Arma Dei Carabinieri

I confess to not having much to do with the Arma Dei Carabinieri but I have always been slightly curious what role they play versus the polizia in Italy.

Recently, I read an article that helped explain it. As it turns out, the carabinieri are celebrating their 200th birthday this year. In other words, they are older than the Republic of Italy itself which was unified in 1861.

They were founded by Victor Emmanuel I who was the Duke of Savoy and the King of Sardinia. In those days, Italy was a series of regional dynasties each with its own language/dialect and each with its own police force. The name carabinieri actually comes from the rifles they carried — the carabina. When Italy was unified, the royal court became the nationwide military presence and functioned as a duplicate police force in part because of the need to have some unified police presence in a country that was still much divided with towns and regions that saw themselves as more powerful than this entity called Italia.

Not much has changed today. If you are desperate for help, it is not always clear who will show up at your door. In Italy you dial either 112 or 113 whereas in the USA we dial 911. One thing for sure is that two men or women will show up. In Italy, the cops always ride in pairs. This is a change from several years ago when the cops rode in threes and that was in a two-door car!
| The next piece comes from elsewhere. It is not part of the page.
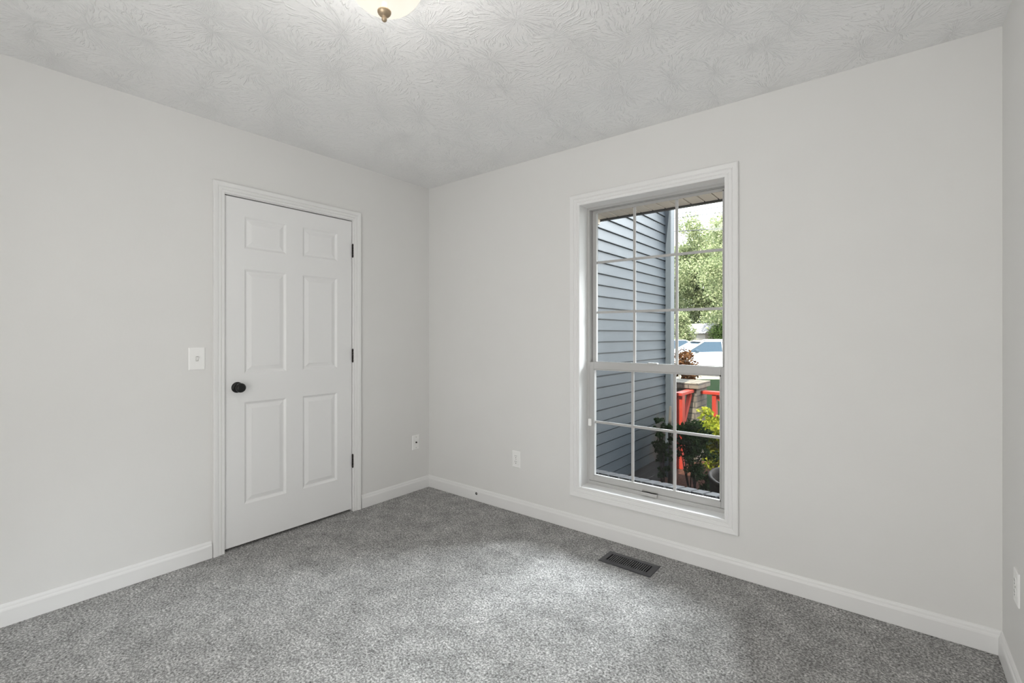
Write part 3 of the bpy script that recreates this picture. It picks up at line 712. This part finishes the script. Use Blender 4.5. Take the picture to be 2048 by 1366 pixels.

What is fascinating about the carabinieri is that they are set up a little bit like a military operation. To apply to be a carabinieri, you have to commit to eight years working outside of the province that you live in. Hence the number of southerners that end up working in the north in those carabinieri staziones. Seventy-percent of the entire force comes from four regions in particular – Sicily, Campania, Calabria, and Puglia. These are the same four regions that are the mafia strongholds.

The carabinieri are everywhere. I remember bumping into two of them on a recent ski trip at the top of a station in Cervinia. They were all decked out looking like a couple of Armani models in state-of-the-art ski gear with the words “Carabinieri” plastered all over them. They were keeping an eye on the vigilantes in the mountains no doubt!

They are the butt of many jokes in Italy but the fact is that they represent more than anything the difficulties of integrating all of these diverse regions with different accents, different languages, and different codes of honor under one umbrella. They are not frightening and seem free of corruption. If you ask me who I would rather bump into on the highway, a state cop or a carabinieri, I think that I would choose the carabinieri. Let’s face it – I am less likely to get a speeding ticket that way. It is Italy after all!